[Rows from a dataset]
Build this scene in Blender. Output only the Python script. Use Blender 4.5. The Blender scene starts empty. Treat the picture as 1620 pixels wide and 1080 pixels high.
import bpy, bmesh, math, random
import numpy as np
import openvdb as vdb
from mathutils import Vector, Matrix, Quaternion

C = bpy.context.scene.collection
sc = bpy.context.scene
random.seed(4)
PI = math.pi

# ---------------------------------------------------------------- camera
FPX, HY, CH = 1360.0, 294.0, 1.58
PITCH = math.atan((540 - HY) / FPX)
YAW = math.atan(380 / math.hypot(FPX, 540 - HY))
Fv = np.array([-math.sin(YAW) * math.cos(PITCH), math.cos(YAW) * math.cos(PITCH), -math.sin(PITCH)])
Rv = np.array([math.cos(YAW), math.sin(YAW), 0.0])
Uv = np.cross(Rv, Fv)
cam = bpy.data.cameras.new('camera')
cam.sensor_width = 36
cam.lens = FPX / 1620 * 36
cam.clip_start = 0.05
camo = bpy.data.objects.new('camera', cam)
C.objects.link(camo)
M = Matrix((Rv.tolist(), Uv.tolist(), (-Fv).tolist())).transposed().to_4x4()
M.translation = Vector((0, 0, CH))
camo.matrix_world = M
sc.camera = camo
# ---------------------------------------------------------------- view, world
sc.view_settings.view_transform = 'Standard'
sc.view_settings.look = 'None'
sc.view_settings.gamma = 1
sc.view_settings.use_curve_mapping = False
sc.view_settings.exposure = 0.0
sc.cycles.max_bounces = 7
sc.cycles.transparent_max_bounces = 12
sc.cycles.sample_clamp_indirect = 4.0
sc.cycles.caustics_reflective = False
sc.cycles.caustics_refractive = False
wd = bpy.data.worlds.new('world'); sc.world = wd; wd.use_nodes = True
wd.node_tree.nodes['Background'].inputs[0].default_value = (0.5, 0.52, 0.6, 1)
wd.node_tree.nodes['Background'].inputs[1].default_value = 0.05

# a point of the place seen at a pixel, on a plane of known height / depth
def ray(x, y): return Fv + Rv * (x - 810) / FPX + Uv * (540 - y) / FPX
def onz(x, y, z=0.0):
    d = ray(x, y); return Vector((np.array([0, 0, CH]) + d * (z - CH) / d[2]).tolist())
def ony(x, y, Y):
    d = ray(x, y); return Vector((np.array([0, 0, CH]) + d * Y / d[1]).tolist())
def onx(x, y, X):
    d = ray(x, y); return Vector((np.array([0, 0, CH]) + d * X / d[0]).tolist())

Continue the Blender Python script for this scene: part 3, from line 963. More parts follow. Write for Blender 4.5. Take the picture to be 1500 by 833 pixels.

[What the task requires]
Repeat exactly, please, each line from the beginning of the data through the line with "PI = math.pi" in it, and only those lines.

[Task answer]
Build this scene in Blender. Output only the Python script. Use Blender 4.5. The Blender scene starts empty. Treat the picture as 1620 pixels wide and 1080 pixels high.
import bpy, bmesh, math, random
import numpy as np
import openvdb as vdb
from mathutils import Vector, Matrix, Quaternion

C = bpy.context.scene.collection
sc = bpy.context.scene
random.seed(4)
PI = math.pi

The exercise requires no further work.